- OBJECTIVE: For the material that follows, return exactly the lines from the one with "MB().box(X2, -9.06, Y0" through the one with "r.build('railing', 'rail', BA)", both ends included.

- GIVEN DATA:

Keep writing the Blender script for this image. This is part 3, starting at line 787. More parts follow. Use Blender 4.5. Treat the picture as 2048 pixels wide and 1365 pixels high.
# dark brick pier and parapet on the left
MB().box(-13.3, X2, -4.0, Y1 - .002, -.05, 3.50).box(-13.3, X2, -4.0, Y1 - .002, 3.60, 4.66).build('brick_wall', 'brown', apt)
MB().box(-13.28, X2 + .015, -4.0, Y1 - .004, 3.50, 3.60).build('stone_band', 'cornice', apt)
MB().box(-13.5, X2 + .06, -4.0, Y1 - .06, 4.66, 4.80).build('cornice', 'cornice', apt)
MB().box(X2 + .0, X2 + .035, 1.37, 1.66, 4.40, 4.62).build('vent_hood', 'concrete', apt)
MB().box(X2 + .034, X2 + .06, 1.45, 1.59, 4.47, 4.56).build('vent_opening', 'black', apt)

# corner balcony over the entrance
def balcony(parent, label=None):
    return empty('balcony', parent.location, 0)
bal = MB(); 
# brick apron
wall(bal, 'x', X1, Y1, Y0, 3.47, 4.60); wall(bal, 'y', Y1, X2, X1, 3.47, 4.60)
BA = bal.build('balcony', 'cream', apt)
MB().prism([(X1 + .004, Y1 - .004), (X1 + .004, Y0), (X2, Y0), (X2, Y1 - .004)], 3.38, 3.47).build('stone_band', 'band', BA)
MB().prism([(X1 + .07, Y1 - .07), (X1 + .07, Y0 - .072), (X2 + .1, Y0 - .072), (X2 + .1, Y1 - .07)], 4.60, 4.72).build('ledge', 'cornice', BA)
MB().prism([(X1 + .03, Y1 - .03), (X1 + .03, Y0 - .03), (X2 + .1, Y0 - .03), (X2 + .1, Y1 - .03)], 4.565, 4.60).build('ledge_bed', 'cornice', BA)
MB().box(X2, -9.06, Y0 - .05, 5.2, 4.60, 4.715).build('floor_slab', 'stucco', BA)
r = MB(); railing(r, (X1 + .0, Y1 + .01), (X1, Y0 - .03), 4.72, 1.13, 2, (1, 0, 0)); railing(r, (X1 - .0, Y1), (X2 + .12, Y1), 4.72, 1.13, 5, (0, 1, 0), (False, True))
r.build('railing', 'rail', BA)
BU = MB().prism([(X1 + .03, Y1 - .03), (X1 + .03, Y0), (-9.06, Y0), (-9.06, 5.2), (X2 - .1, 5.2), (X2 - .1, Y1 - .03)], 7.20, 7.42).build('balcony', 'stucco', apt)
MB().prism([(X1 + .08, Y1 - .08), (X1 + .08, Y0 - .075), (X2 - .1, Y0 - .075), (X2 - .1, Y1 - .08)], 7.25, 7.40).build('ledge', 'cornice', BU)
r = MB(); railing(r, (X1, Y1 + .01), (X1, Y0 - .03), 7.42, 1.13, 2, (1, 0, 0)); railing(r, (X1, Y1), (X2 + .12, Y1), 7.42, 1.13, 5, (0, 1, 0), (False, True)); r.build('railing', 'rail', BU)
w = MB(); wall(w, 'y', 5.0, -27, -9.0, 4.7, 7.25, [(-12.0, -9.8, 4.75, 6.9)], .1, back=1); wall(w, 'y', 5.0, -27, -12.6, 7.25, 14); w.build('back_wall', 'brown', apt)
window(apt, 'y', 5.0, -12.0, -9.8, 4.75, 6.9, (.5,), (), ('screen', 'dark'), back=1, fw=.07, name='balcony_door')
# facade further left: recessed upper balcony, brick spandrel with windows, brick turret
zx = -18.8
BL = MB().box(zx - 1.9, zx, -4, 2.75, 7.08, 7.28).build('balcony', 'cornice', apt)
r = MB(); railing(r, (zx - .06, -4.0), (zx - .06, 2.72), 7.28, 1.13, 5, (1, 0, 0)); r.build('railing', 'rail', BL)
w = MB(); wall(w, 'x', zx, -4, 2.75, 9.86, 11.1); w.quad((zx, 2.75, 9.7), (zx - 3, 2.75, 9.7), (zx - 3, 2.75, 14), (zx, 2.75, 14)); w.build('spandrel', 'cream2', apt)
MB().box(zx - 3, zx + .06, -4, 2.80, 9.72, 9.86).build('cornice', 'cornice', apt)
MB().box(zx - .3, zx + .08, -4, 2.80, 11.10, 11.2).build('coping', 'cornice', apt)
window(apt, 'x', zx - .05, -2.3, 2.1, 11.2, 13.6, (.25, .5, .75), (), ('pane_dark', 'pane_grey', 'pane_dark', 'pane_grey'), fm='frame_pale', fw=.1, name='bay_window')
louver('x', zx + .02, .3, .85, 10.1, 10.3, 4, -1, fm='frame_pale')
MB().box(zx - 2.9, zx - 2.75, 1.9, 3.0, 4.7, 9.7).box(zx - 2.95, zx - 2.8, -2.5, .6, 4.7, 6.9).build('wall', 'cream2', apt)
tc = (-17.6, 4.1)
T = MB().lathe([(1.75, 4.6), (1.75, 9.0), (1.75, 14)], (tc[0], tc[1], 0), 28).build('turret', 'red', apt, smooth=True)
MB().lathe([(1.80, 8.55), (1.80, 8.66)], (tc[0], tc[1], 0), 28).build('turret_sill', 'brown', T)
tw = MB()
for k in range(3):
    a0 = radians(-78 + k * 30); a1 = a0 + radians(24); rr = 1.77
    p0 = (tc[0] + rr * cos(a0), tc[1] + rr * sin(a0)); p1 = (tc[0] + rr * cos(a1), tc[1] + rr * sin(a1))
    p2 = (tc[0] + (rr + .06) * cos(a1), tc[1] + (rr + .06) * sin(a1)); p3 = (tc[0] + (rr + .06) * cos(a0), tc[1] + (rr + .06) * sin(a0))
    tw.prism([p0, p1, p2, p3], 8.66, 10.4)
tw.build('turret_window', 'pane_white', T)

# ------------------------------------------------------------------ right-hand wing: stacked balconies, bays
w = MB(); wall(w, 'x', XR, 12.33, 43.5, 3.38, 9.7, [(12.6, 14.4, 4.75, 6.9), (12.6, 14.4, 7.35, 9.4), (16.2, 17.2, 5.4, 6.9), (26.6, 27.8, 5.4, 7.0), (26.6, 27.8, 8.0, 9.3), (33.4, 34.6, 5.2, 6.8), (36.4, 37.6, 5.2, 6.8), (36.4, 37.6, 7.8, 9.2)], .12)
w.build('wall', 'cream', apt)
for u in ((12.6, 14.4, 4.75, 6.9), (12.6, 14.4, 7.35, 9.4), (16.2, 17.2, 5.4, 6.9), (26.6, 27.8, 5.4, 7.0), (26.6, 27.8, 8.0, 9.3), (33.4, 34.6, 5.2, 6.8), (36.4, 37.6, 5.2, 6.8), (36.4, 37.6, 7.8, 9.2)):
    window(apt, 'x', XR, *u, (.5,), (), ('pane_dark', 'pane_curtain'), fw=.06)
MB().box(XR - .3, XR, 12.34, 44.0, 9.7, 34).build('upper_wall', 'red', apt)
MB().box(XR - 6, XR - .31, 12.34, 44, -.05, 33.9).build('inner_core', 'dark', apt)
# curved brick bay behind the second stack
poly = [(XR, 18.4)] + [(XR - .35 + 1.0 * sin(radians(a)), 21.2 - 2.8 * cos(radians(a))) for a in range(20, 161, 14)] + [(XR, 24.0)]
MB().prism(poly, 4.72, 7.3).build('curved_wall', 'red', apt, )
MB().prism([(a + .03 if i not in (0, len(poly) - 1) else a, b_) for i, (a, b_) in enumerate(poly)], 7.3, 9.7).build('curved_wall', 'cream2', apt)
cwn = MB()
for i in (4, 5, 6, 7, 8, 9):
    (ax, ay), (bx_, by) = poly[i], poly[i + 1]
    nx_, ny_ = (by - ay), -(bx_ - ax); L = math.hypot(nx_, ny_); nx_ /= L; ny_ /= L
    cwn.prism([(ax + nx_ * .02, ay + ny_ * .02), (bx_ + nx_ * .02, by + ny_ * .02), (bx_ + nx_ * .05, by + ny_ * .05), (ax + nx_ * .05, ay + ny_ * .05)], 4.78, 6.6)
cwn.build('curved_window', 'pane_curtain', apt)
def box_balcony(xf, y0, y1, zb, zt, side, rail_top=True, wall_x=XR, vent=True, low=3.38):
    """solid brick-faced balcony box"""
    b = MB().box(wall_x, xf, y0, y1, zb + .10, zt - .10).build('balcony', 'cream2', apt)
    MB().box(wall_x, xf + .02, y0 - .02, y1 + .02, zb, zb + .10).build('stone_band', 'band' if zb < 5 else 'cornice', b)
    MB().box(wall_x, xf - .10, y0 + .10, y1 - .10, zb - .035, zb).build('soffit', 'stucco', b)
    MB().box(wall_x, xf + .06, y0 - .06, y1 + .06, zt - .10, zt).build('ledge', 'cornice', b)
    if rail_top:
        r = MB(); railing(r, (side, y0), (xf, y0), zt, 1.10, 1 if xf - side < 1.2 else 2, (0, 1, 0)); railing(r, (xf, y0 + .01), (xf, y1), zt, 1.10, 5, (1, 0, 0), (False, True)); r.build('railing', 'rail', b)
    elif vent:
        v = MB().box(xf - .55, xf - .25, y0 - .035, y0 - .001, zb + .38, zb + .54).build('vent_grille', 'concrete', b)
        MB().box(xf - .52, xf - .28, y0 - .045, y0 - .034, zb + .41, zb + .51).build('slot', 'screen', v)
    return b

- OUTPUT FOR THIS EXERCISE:
MB().box(X2, -9.06, Y0 - .05, 5.2, 4.60, 4.715).build('floor_slab', 'stucco', BA)
r = MB(); railing(r, (X1 + .0, Y1 + .01), (X1, Y0 - .03), 4.72, 1.13, 2, (1, 0, 0)); railing(r, (X1 - .0, Y1), (X2 + .12, Y1), 4.72, 1.13, 5, (0, 1, 0), (False, True))
r.build('railing', 'rail', BA)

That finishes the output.